» **Instructions to follow**
Leaving the pictures out, print the lines from the first line of the listing through the line containing "M_WATER = mat_water()", exactly as they read, and no others.

□ □ □ □ □ □ □

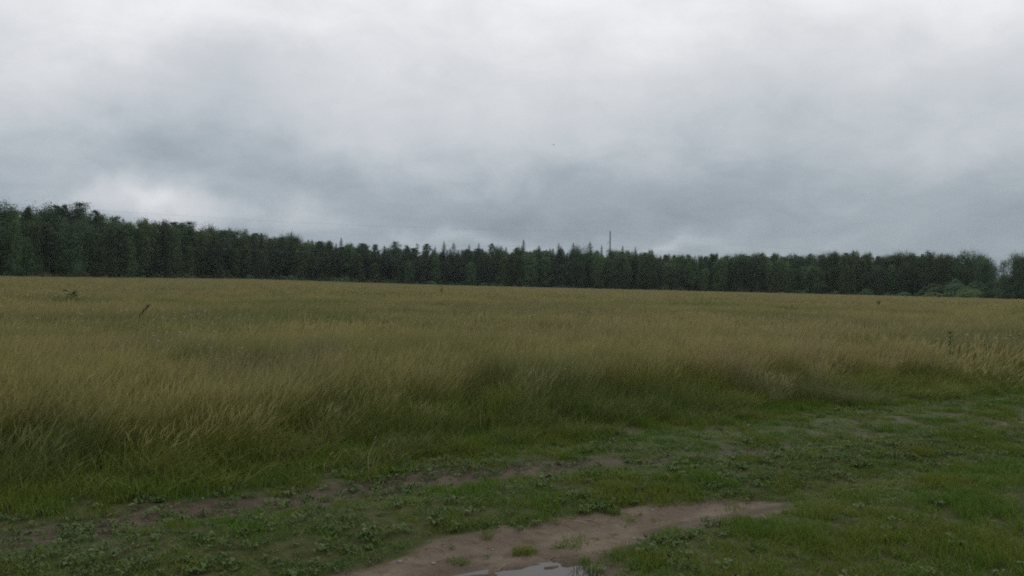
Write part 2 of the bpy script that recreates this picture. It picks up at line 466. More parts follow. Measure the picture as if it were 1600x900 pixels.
M_BIRD = mat_plain('bird_feathers', (0.05, 0.05, 0.055), (0.09, 0.09, 0.095), 20, 0.8)

def mat_water():
    m, b = material('puddle_water')
    pos = b.n('ShaderNodeNewGeometry').outputs['Position']
    n = b.noise(pos, 9.0, 2, 0.5)
    out = b.n('ShaderNodeOutputMaterial'); pr = b.n('ShaderNodeBsdfPrincipled')
    pr.inputs['Base Color'].default_value = (0.028, 0.023, 0.018, 1)
    pr.inputs['Roughness'].default_value = 0.03; pr.inputs['IOR'].default_value = 1.33
    bn = b.n('ShaderNodeBump'); b.put(bn.inputs['Height'], n); bn.inputs['Distance'].default_value = 0.0012
    b.t.links.new(bn.outputs[0], pr.inputs['Normal']); b.t.links.new(pr.outputs[0], out.inputs[0])
    return m
M_WATER = mat_water()

# ------------------------------------------------------------------ ground: one sheet, fine near the track, out to the horizon
def axis(a, b_, step, lo, hi, k=1.13):
    core = list(np.arange(a, b_ + 1e-6, step))
    st = step; v = b_; up = []
    while v < hi: st *= k; v += st; up.append(v)
    st = step; v = a; dn = []
    while v > lo: st *= k; v -= st; dn.append(v)
    return np.array(dn[::-1] + core + up)
gx = axis(-5.5, 10.0, 0.045, -1300, 1300, 1.06)
gy = axis(3.2, 11.5, 0.040, -400, 1500, 1.06)
GX, GY = np.meshgrid(gx, gy)
fx_, fy_ = GX.ravel(), GY.ravel()
GZ = ground_z(fx_, fy_)
dm = dirt_mask(fx_, fy_)
GZ = GZ + dm * 0.020 * (fbm(fx_ * 12, fy_ * 12, 91, 3) - 0.5) * (np.hypot(fx_, fy_) < 25)
S_, P_ = sp(fx_, fy_)
nn = fbm(fx_ * 1.7, fy_ * 1.7, 101, 4)
wetm = np.clip(np.exp(-((S_ - 2.35) / 0.95) ** 2 - ((P_ - 3.68) / 0.42) ** 2) * 1.5 + 1.2 * (nn - 0.5) * 0.6, 0, 1)
wetm = np.maximum(wetm, sstep(0.42, 0.62, np.exp(-((S_ - 4.25) / 0.85) ** 2 - ((P_ - 4.22) / 0.13) ** 2) + 0.4 * (nn - 0.5)) * 0.75)
wetm = np.maximum(wetm, 0.95 * sstep(5.3, 5.6, P_) * (0.55 + 0.8 * nn))
meadow = sstep(0.0, 1.2, P_ - grass_edge(S_))
nx, ny = len(gx), len(gy)
I = (np.arange(ny - 1)[:, None] * nx + np.arange(nx - 1)[None]).ravel()
quads = np.stack([I, I + 1, I + nx + 1, I + nx], -1)
me = mesh_from('ground', np.stack([fx_, fy_, GZ], -1), quads, M_GROUND, True,
               {'cover': np.stack([dm, np.clip(wetm, 0, 1), meadow], -1)})
tag(new_obj('ground', me), kind='structure')

# puddle in the near rut
WATER_Z = float(ground_z(*xy(2.35, 3.72))) + 0.030
th = np.linspace(0, 2 * np.pi, 72, endpoint=False)
rr = 1.0 + 0.08 * np.sin(3 * th + 1) + 0.05 * np.sin(5 * th)
ps, pp = 2.30 + 1.15 * rr * np.cos(th), 3.70 + 0.40 * rr * np.sin(th)
px_, py_ = xy(ps, pp)
V = np.vstack([np.stack([px_, py_, np.full(72, WATER_Z)], -1), [[*xy(2.3, 3.7), WATER_Z]]])
me = mesh_from('puddle_water', V, [[[i, (i + 1) % 72, 72] for i in range(72)]], M_WATER, True)
tag(new_obj('puddle_water', me), kind='structure')

# ------------------------------------------------------------------ plant meshes
def blades(n, root_r, h, w, lean=(0.0, 0.0), spread=0.25, seg=4, curl=0.3, head=0.0, head_w=0.015, rs=None, hjit=0.35, zdrop=0.0):
    """ribbons growing from a disc; lean is a common bend in the wind"""
    rs = rs or rng
    a = rs.uniform(0, 2 * np.pi, n); rad = root_r * np.sqrt(rs.uniform(0, 1, n))
    base = np.stack([rad * np.cos(a), rad * np.sin(a), np.full(n, -0.02 - zdrop)], -1)
    H = h * (1 - hjit * rs.uniform(0, 1, n) ** 1.3)
    da = rs.uniform(0, 2 * np.pi, n)
    amt = spread * rs.uniform(0.2, 1.0, n)
    D = np.stack([np.cos(da) * amt + lean[0] * rs.uniform(0.6, 1.4, n), np.sin(da) * amt + lean[1]], -1)
    C = curl * rs.uniform(0.3, 1.2, n)
    fa = rs.uniform(0, np.pi, n)
    side = np.stack([np.cos(fa), np.sin(fa), np.zeros(n)], -1)
    isH = rs.uniform(0, 1, n) < head
    u = np.linspace(0, 1, seg + 1)
    wprof = np.where(isH[:, None], 0.45, 1.0) * np.interp(u, [0, 0.5, 0.85, 1.0], [0.7, 1.0, 0.6, 0.04])[None]
    W = w * wprof * rs.uniform(0.7, 1.3, n)[:, None]
    hp = np.interp(u, [0, 0.70, 0.76, 0.86, 1.0], [0, 0, 0.8, 1.0, 0.05])
    W = np.where(isH[:, None], np.maximum(W, head_w * hp[None] * rs.uniform(0.6, 1.3, n)[:, None]), W)
    bend = u[None] + C[:, None] * u[None] ** 2.5
    cx = base[:, None, :2] + D[:, None, :] * (H[:, None] * bend * u[None])[..., None]
    cz = base[:, 2:3] + H[:, None] * (u[None] - 0.28 * C[:, None] * u[None] ** 3)
    c = np.concatenate([cx, cz[..., None]], -1)
    L = c - side[:, None] * W[..., None] / 2; Rr = c + side[:, None] * W[..., None] / 2
    V = np.stack([L, Rr], 2).reshape(-1, 3)
    k = seg + 1
    i = (np.arange(n)[:, None] * k + np.arange(seg)[None]).ravel() * 2
    F = np.stack([i, i + 1, i + 3, i + 2], -1)
    rd = rs.uniform(0, 1, n)
    A = np.stack([np.broadcast_to(u[None] , (n, k)), np.broadcast_to(rd[:, None], (n, k)), isH[:, None] * (hp[None] > 0.3) * 1.0], -1)
    A = np.repeat(A[:, :, None], 2, 2).reshape(-1, 3)
    return V, F, A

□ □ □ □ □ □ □

» **Completed exercise**
Write part 2 of the bpy script that recreates this picture. It picks up at line 466. More parts follow. Measure the picture as if it were 1600x900 pixels.
M_BIRD = mat_plain('bird_feathers', (0.05, 0.05, 0.055), (0.09, 0.09, 0.095), 20, 0.8)

def mat_water():
    m, b = material('puddle_water')
    pos = b.n('ShaderNodeNewGeometry').outputs['Position']
    n = b.noise(pos, 9.0, 2, 0.5)
    out = b.n('ShaderNodeOutputMaterial'); pr = b.n('ShaderNodeBsdfPrincipled')
    pr.inputs['Base Color'].default_value = (0.028, 0.023, 0.018, 1)
    pr.inputs['Roughness'].default_value = 0.03; pr.inputs['IOR'].default_value = 1.33
    bn = b.n('ShaderNodeBump'); b.put(bn.inputs['Height'], n); bn.inputs['Distance'].default_value = 0.0012
    b.t.links.new(bn.outputs[0], pr.inputs['Normal']); b.t.links.new(pr.outputs[0], out.inputs[0])
    return m
M_WATER = mat_water()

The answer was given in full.